The concept horse is not a concept.

Frege admitted this as a troubling but unavoidable consequence of his system, stemming from the tension between language about concepts and language using concepts predicatively.

A similar incoherence was allegedly laid bare in Russell's analyses by Wittgenstein's views. Wittgenstein emphasised that relations (like set-membership '$\in$') cannot be treated as objects, or sets, without losing their logical role. In his Tractatus Logico-Philosophicus, Wittgenstein writes,

3.1432 Instead of, ‘The complex sign “$aRb$” says that $a$ stands to $b$ in the relation $R$’, we ought to put, ‘That “$a$” stands to “$b$” in a certain relation says that $aRb$.’

This means the relation ($R$ or $\in$) is not an object but the way in which objects are structured in a proposition. Treating '$\in$' as a set, as Russell’s framework might suggest, reduces it to an object, which Wittgenstein saw as a category mistake akin to Frege’s concept 'horse' paradox.

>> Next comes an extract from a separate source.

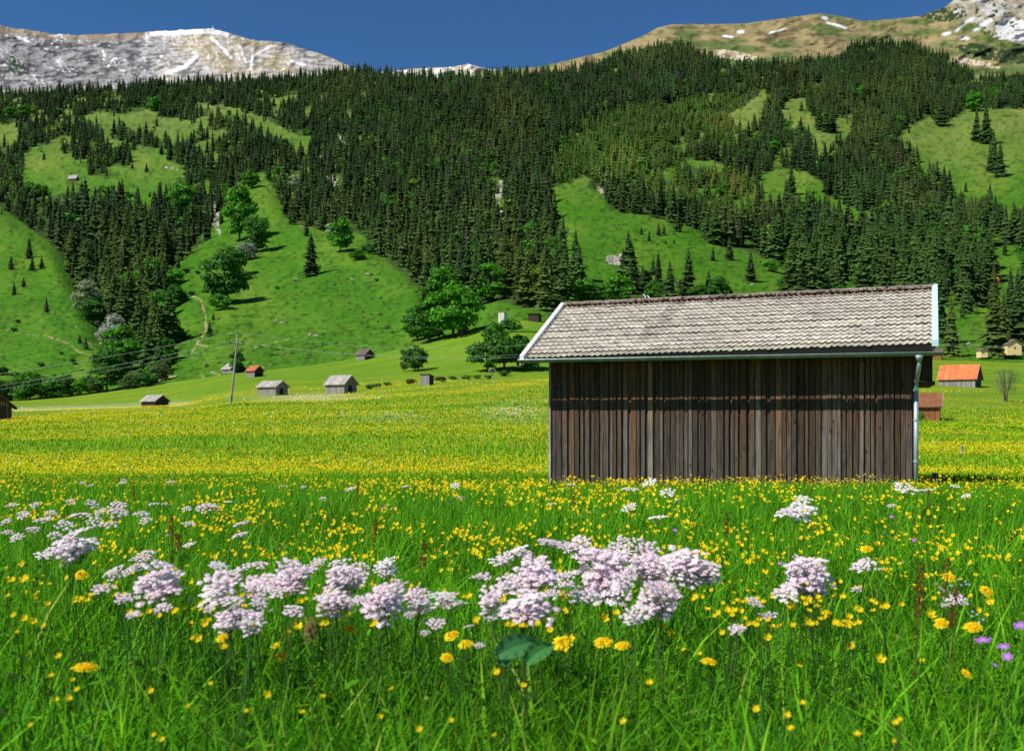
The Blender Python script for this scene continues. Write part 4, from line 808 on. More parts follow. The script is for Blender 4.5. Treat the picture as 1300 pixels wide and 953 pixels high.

What emerges of relevance for our present concerns, the question boils down to whether the primitives in formal languages are absolute or relative, as noted in the comments. The mainstream course on this can be described overall as taking a relative (i.e., context-sensitive) stance, in a certain sense. Specifically, $\in$ is taken as a dyadic predicate with a fixed syntax and interpretation in the object language of set theory, allowing alternative treatments in the metalanguage and other contexts. Actually, that is what Benno Kerry, a contemporary critic of Frege, argued: The distinction is relative rather than absolute; a thing may be a concept in one context and an object in another.

Finally, in this connection, I recommend Lewis Carroll's witty article "What the Tortoise Said to Achilles", a dialogue centred on the issue of tertium quid over a deductive inference (its freely available pdf can be found on the Web).